結局、多くの場合、真ん中のBが選択されることになります。これでは15点も差があるにもかかわらず、実は社員間の差はほとんど付いていないのと同じと言えます。頑張っても、頑張らなくても同じ評価をされるのなら、モチベーションが下がる社員が出てくるのは当然で、とても生産性の向上にはつながりません。

オススメは4段階評価

オススメは4段階の人事評価制度です。4段階にすれば、どちらともつかない真ん中、つまり「普通」を無くすことにつながります。4段階評価では、4は「習慣化できて素晴らしい」、3は「及第点」、2は「褒められないライン」、1は「まったくできていない」という評価で「普通」はありません。

人事評価において、果たして「普通」というのは正当な評価でしょうか?「良くも、悪くもないから普通にしておこう」では社員のやる気が起こらず、パフォーマンスもアップしません。社員の頑張りを正当に評価して、給与に連動させ、評価に対し納得させることが大切です。生産性がアップすれば、会社の業績アップにもつながり、企業と社員間の好循環が生まれる、これが人事評価制度の重要な意義のはずです。言い換えると、人事評価制度は正当な給与を決めるためはもちろん、人材育成のためにも運用されるべきなのです。

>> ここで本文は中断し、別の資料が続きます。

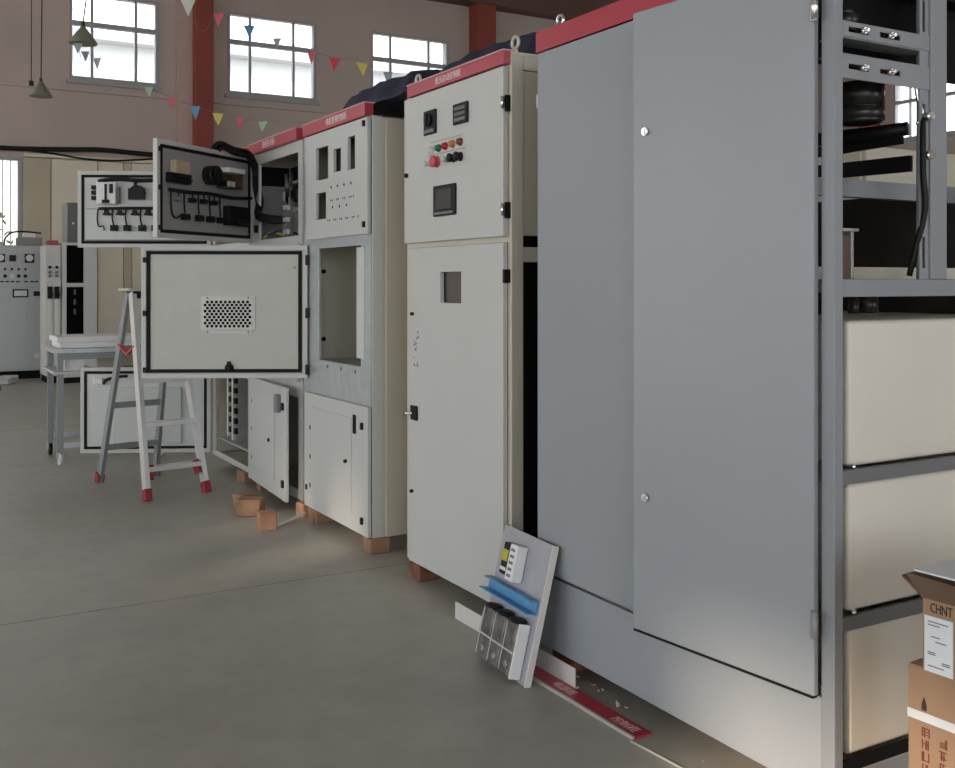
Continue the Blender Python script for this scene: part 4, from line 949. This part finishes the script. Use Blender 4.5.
# ================================================================ PENDANT LAMPS
def pendant(x, y, z, r, h, lean, label):
    o = thing('pendant_lamp', (x, y, z), label, 'lamp', 'conical pendant lamps')
    add('lamp_shade', MB().lathe((x, y, z), [(r,0),(r*1.02,.012),(r*.62,h*.5),(r*.3,h*.82),(r*.16,h),(r*.1,h*1.0)], 28), LAMPM, o)
    add('lamp_socket', MB().cyl((x, y, z+h), (x, y, z+h+.05), r*.14, 12), DKB, o)
    add('hanging_chain', MB().tube([(x, y, z+h+.05), (x+lean*.4, y, z+h+(CZ-z-h)*.4), (x+lean, y, CZ)], .009, 6), DKB, o)
pendant(2.05, 13.245, 4.33, .165, .215, .55, 'conical grey lamp hanging before the leftmost high window')
pendant(1.924, 16.2, 4.14, .16, .22, .05, 'conical dark lamp hanging lower, left of the high windows')
add('lamp_box', MB().box(1.77, 1.83, 16.24, 16.30, 4.30, 4.37).cyl((1.80, 16.27, 4.37), (1.80, 16.27, CZ), .006, 6), BLK, at=(1.80, 16.27, 4.30), label='small black junction box hanging beside the lower pendant lamp', cat='junction box')

# ================================================================ BUNTING
def pt(u, v, d):
    a = (u-477.5)/1020; C_, S_ = math.cos(math.radians(29.94)), math.sin(math.radians(29.94))
    return Vector(((C_*a+S_)*d, (C_-S_*a)*d, 1.4+(283-v)/1020*d))
def bunting(label, flags, ends):
    P = [Vector(p) for p, _, _, _ in flags]
    o = thing('bunting', P[0], label, 'bunting', 'pennant strings across the hall')
    add('string', MB().tube([ends[0]]+P+[ends[1]], .003, 5), GPRINT, o)
    for i, (p, c, s, tw) in enumerate(flags):
        p = Vector(p); m = Matrix.Translation(p) @ Matrix.Rotation(tw, 4, 'Z')
        b = MB().prism([(-s*.5, 0), (s*.5, 0), (random.uniform(-.12, .12)*s, -s*1.15)], m, .002)
        add('pennant', b, FLAGM[c], o)
bunting('upper string of coloured pennants sloping down toward the third high window', [
    ((2.911,11.594,4.60),'white',.17,-.3), ((3.41,12.115,4.63),'pink',.15,-.9), ((3.843,12.327,4.58),'blue',.14,-.4), ((4.274,12.54,4.52),'grey',.12,-.8),
    ((4.732,12.507,4.40),'pink',.15,-1.0), ((5.066,12.546,4.36),'red',.16,-.6), ((5.293,12.184,4.25),'yellow',.15,-.5), ((5.5,11.834,4.09),'grey',.13,-.4), ((5.798,11.663,4.07),'grey',.12,-.4)],
    [(2.0, 11.0, 8.99), (6.744, 10.656, 4.03)])
bunting('lower string of small pennants drooping from the left lamp past the red column', [
    ((1.917,12.744,4.22),'grey',.11,-.4), ((2.005,12.809,4.15),'grey',.11,-.6), ((2.145,12.843,4.09),'grey',.12,-.9), ((2.75,12.841,3.80),'green',.11,-.5),
    ((3.019,12.802,3.68),'pink',.11,-.5), ((3.291,12.761,3.60),'blue',.15,-.8), ((3.567,12.717,3.53),'yellow',.14,-.4), ((3.806,12.579,3.47),'pink',.12,-.7), ((4.056,12.435,3.43),'green',.12,-.5)],
    [(1.2, 12.5, 8.99), (5.6, 11.9, 3.45)])
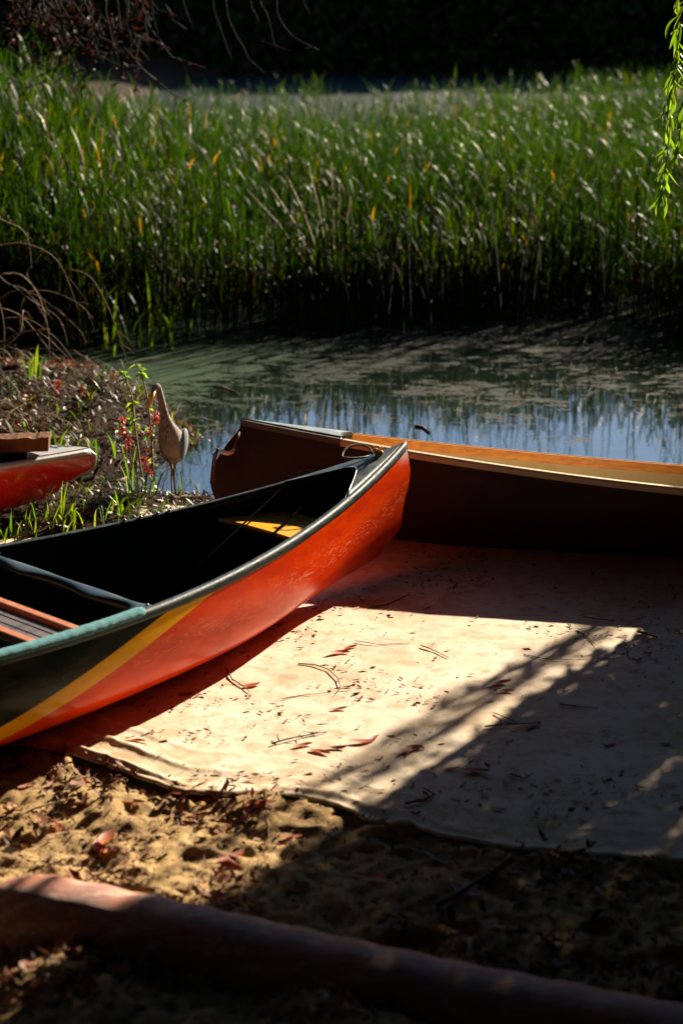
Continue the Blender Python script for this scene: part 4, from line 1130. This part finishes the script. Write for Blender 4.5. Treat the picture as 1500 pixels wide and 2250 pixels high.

実際、5段階評価の場合、1と5はなかなか付きません。しかし、4段階の場合は1と4が付けやすくなります。そのため、プラスでもなくマイナスでもない曖昧な「普通」を無くし、きちんと正当な評価に基づく差をつける、これが4段階評価の優越性なのです。このような4段階評価のアプローチを踏まえて、貴社の人事評価制度も一度、見直してみてはいかがでしょうか。